Автобусы, конечно, большие, а вот микроавтобусы как назло маленькие. Тринадцать человек всего помещается. Все сидят. Сидят и слушают Михаила Круга: «Владимирский централ, // Ветер северный, // Этапом из Твери, // Зла немеряно»... Водитель сопереживает, мнёт пальцами в наколках сигарету. И никто ему никогда ничего не скажет. И не выйдет никто, раздраженно хлопнув дверцей. Может, тяжело на сердце у человека. Может, напарник его этой самой маршруткой старушку задавил в прошлом месяце. Маршрутки ведь часто в аварии попадают. Конструктивные недостатки, плохая эргономика, низкая пассивная безопасность. А то, что музыку в салоне врубать не следует и внимательнее на дороге быть, водителю в голову не приходит. Моя маршрутка, - думает он, - что хочу, то и ворочу.
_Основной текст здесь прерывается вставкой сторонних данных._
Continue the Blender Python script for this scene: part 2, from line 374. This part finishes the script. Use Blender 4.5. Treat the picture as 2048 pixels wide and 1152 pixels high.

«Всё вокруг колхозное, всё вокруг мое», - так думает сотрудник нашей сферы услуг. Сама идея privacy ему чужда и противна. Помешать окружающим своими действиями он по определению не может. Это ему все мешают, а он - никому. Объяснять ему что-либо бессмысленно. Убеждать его в чем-либо опасно. На него действуют только запреты, и чем жёстче, тем лучше действуют. Как в Баку. Там вот запретили использование магнитофонов и радиоаппаратуры в общественном транспорте. За нарушение правил водителей работы лишают. У нас тоже такой порядок надо бы завести. Потому что нет сегодня места, где не играет музыка.
И дело не во вкусах. Кому Круг, а кому и Брамс. Только надо перестать общественные места путать с личным пространством. Когда я симфонией дирижировал во всю мощь японских колонок, я всю свою многоэтажку в личное пространство превратил, границы собственной квартиры раздвинул. Как буфетчица поступил или как водитель маршрутки, никакой принципиальной разницы. И по батарее мне за это правильно настучали. Можно, в конце концов, наушники купить.